Extract the records below word for word and ignore the images.
- - -
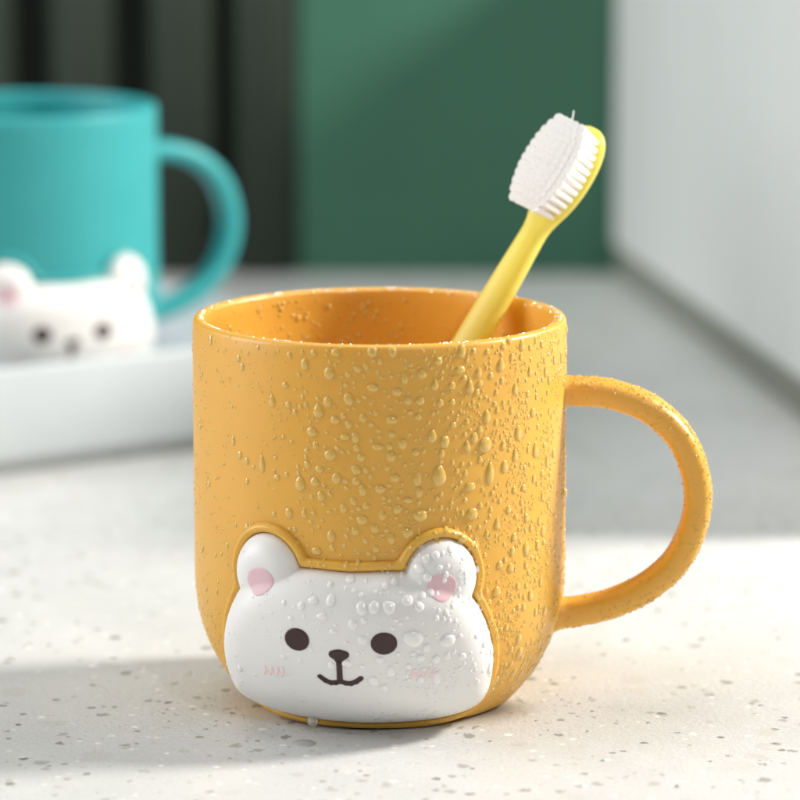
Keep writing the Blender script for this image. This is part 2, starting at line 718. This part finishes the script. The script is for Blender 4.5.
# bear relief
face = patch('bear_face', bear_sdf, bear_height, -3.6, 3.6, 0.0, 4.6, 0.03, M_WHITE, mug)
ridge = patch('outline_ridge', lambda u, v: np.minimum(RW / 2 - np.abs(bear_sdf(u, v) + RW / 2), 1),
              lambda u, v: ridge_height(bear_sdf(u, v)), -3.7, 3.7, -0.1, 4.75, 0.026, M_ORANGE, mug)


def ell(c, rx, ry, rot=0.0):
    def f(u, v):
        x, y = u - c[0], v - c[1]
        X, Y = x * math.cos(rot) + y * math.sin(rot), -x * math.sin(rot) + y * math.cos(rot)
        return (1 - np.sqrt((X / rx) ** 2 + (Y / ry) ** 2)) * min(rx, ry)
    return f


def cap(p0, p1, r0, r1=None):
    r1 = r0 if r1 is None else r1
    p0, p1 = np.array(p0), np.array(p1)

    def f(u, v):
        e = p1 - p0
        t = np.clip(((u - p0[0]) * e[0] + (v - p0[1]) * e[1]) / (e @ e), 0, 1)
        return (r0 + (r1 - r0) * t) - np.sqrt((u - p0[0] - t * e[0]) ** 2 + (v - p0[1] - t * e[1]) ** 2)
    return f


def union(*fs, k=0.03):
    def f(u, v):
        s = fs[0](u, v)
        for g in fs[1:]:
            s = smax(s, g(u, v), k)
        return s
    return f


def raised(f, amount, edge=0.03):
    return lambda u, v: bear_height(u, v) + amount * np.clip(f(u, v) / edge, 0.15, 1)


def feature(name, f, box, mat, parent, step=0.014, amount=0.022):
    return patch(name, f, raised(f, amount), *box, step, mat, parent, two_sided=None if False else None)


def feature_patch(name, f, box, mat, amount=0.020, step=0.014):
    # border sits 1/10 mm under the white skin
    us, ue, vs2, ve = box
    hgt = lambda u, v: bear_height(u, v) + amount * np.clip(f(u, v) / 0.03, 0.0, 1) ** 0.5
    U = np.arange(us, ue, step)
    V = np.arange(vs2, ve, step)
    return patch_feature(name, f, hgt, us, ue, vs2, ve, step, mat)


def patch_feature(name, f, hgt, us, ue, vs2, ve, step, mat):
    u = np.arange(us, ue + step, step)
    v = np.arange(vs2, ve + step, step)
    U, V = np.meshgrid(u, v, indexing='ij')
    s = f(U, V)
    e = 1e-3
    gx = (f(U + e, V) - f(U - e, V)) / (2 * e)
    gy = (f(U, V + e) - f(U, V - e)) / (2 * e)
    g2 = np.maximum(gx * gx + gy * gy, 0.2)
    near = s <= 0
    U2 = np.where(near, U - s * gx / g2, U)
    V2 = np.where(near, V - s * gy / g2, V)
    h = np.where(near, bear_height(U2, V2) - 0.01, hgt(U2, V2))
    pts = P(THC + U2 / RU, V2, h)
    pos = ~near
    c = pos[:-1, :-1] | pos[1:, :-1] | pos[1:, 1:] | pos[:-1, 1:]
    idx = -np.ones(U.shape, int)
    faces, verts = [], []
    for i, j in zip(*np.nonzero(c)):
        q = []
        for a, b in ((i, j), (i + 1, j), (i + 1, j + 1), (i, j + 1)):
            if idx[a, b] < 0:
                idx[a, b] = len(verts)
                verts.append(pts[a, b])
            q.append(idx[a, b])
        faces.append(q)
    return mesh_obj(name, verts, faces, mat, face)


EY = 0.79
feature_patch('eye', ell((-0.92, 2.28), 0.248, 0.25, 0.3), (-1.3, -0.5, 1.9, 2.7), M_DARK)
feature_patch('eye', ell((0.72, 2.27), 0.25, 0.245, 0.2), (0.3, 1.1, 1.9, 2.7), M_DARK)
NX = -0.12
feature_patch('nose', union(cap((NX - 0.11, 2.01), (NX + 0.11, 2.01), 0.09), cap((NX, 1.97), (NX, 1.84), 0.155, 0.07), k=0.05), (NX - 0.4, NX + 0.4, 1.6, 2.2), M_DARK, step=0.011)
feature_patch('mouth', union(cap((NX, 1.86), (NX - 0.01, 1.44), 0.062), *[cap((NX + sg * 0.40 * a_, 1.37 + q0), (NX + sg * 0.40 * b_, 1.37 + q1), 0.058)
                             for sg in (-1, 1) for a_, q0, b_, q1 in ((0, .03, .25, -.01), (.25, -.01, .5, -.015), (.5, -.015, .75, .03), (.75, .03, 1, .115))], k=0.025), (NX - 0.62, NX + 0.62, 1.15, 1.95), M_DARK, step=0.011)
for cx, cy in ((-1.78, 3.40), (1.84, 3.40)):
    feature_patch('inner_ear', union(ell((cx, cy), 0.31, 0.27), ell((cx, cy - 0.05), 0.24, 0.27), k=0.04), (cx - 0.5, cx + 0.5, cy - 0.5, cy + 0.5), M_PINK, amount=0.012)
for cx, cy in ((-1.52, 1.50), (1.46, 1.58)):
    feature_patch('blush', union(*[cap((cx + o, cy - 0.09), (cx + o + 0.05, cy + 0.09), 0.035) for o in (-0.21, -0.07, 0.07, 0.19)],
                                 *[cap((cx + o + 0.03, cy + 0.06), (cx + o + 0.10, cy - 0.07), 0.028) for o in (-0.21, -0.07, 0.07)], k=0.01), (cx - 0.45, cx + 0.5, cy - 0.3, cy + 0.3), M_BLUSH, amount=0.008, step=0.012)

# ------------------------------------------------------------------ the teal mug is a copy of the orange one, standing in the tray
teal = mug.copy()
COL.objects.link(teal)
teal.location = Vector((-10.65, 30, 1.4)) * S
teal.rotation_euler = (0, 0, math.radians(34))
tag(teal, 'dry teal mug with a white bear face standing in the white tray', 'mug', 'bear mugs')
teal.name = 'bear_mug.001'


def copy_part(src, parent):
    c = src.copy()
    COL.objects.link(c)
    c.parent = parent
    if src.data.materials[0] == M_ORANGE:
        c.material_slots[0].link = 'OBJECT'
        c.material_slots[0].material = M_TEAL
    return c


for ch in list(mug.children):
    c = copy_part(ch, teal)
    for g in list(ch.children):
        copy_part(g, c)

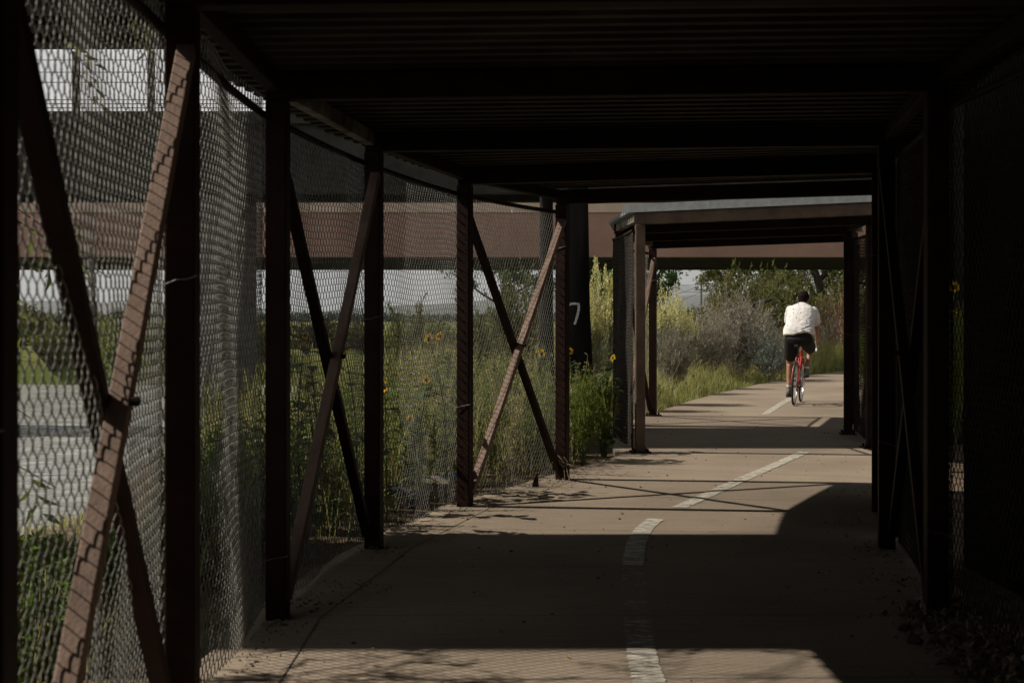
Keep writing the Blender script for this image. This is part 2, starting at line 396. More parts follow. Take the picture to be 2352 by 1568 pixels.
- - -
▸ **Answer below**:
Keep writing the Blender script for this image. This is part 2, starting at line 718. This part finishes the script. The script is for Blender 4.5.
# bear relief
face = patch('bear_face', bear_sdf, bear_height, -3.6, 3.6, 0.0, 4.6, 0.03, M_WHITE, mug)
ridge = patch('outline_ridge', lambda u, v: np.minimum(RW / 2 - np.abs(bear_sdf(u, v) + RW / 2), 1),
              lambda u, v: ridge_height(bear_sdf(u, v)), -3.7, 3.7, -0.1, 4.75, 0.026, M_ORANGE, mug)


def ell(c, rx, ry, rot=0.0):
    def f(u, v):
        x, y = u - c[0], v - c[1]
        X, Y = x * math.cos(rot) + y * math.sin(rot), -x * math.sin(rot) + y * math.cos(rot)
        return (1 - np.sqrt((X / rx) ** 2 + (Y / ry) ** 2)) * min(rx, ry)
    return f


def cap(p0, p1, r0, r1=None):
    r1 = r0 if r1 is None else r1
    p0, p1 = np.array(p0), np.array(p1)

    def f(u, v):
        e = p1 - p0
        t = np.clip(((u - p0[0]) * e[0] + (v - p0[1]) * e[1]) / (e @ e), 0, 1)
        return (r0 + (r1 - r0) * t) - np.sqrt((u - p0[0] - t * e[0]) ** 2 + (v - p0[1] - t * e[1]) ** 2)
    return f


def union(*fs, k=0.03):
    def f(u, v):
        s = fs[0](u, v)
        for g in fs[1:]:
            s = smax(s, g(u, v), k)
        return s
    return f


def raised(f, amount, edge=0.03):
    return lambda u, v: bear_height(u, v) + amount * np.clip(f(u, v) / edge, 0.15, 1)


def feature(name, f, box, mat, parent, step=0.014, amount=0.022):
    return patch(name, f, raised(f, amount), *box, step, mat, parent, two_sided=None if False else None)


def feature_patch(name, f, box, mat, amount=0.020, step=0.014):
    # border sits 1/10 mm under the white skin
    us, ue, vs2, ve = box
    hgt = lambda u, v: bear_height(u, v) + amount * np.clip(f(u, v) / 0.03, 0.0, 1) ** 0.5
    U = np.arange(us, ue, step)
    V = np.arange(vs2, ve, step)
    return patch_feature(name, f, hgt, us, ue, vs2, ve, step, mat)


def patch_feature(name, f, hgt, us, ue, vs2, ve, step, mat):
    u = np.arange(us, ue + step, step)
    v = np.arange(vs2, ve + step, step)
    U, V = np.meshgrid(u, v, indexing='ij')
    s = f(U, V)
    e = 1e-3
    gx = (f(U + e, V) - f(U - e, V)) / (2 * e)
    gy = (f(U, V + e) - f(U, V - e)) / (2 * e)
    g2 = np.maximum(gx * gx + gy * gy, 0.2)
    near = s <= 0
    U2 = np.where(near, U - s * gx / g2, U)
    V2 = np.where(near, V - s * gy / g2, V)
    h = np.where(near, bear_height(U2, V2) - 0.01, hgt(U2, V2))
    pts = P(THC + U2 / RU, V2, h)
    pos = ~near
    c = pos[:-1, :-1] | pos[1:, :-1] | pos[1:, 1:] | pos[:-1, 1:]
    idx = -np.ones(U.shape, int)
    faces, verts = [], []
    for i, j in zip(*np.nonzero(c)):
        q = []
        for a, b in ((i, j), (i + 1, j), (i + 1, j + 1), (i, j + 1)):
            if idx[a, b] < 0:
                idx[a, b] = len(verts)
                verts.append(pts[a, b])
            q.append(idx[a, b])
        faces.append(q)
    return mesh_obj(name, verts, faces, mat, face)


EY = 0.79
feature_patch('eye', ell((-0.92, 2.28), 0.248, 0.25, 0.3), (-1.3, -0.5, 1.9, 2.7), M_DARK)
feature_patch('eye', ell((0.72, 2.27), 0.25, 0.245, 0.2), (0.3, 1.1, 1.9, 2.7), M_DARK)
NX = -0.12
feature_patch('nose', union(cap((NX - 0.11, 2.01), (NX + 0.11, 2.01), 0.09), cap((NX, 1.97), (NX, 1.84), 0.155, 0.07), k=0.05), (NX - 0.4, NX + 0.4, 1.6, 2.2), M_DARK, step=0.011)
feature_patch('mouth', union(cap((NX, 1.86), (NX - 0.01, 1.44), 0.062), *[cap((NX + sg * 0.40 * a_, 1.37 + q0), (NX + sg * 0.40 * b_, 1.37 + q1), 0.058)
                             for sg in (-1, 1) for a_, q0, b_, q1 in ((0, .03, .25, -.01), (.25, -.01, .5, -.015), (.5, -.015, .75, .03), (.75, .03, 1, .115))], k=0.025), (NX - 0.62, NX + 0.62, 1.15, 1.95), M_DARK, step=0.011)
for cx, cy in ((-1.78, 3.40), (1.84, 3.40)):
    feature_patch('inner_ear', union(ell((cx, cy), 0.31, 0.27), ell((cx, cy - 0.05), 0.24, 0.27), k=0.04), (cx - 0.5, cx + 0.5, cy - 0.5, cy + 0.5), M_PINK, amount=0.012)
for cx, cy in ((-1.52, 1.50), (1.46, 1.58)):
    feature_patch('blush', union(*[cap((cx + o, cy - 0.09), (cx + o + 0.05, cy + 0.09), 0.035) for o in (-0.21, -0.07, 0.07, 0.19)],
                                 *[cap((cx + o + 0.03, cy + 0.06), (cx + o + 0.10, cy - 0.07), 0.028) for o in (-0.21, -0.07, 0.07)], k=0.01), (cx - 0.45, cx + 0.5, cy - 0.3, cy + 0.3), M_BLUSH, amount=0.008, step=0.012)

# ------------------------------------------------------------------ the teal mug is a copy of the orange one, standing in the tray
teal = mug.copy()
COL.objects.link(teal)
teal.location = Vector((-10.65, 30, 1.4)) * S
teal.rotation_euler = (0, 0, math.radians(34))
tag(teal, 'dry teal mug with a white bear face standing in the white tray', 'mug', 'bear mugs')
teal.name = 'bear_mug.001'


def copy_part(src, parent):
    c = src.copy()
    COL.objects.link(c)
    c.parent = parent
    if src.data.materials[0] == M_ORANGE:
        c.material_slots[0].link = 'OBJECT'
        c.material_slots[0].material = M_TEAL
    return c


for ch in list(mug.children):
    c = copy_part(ch, teal)
    for g in list(ch.children):
        copy_part(g, c)

Keep writing the Blender script for this image. This is part 2, starting at line 396. More parts follow. Take the picture to be 2352 by 1568 pixels.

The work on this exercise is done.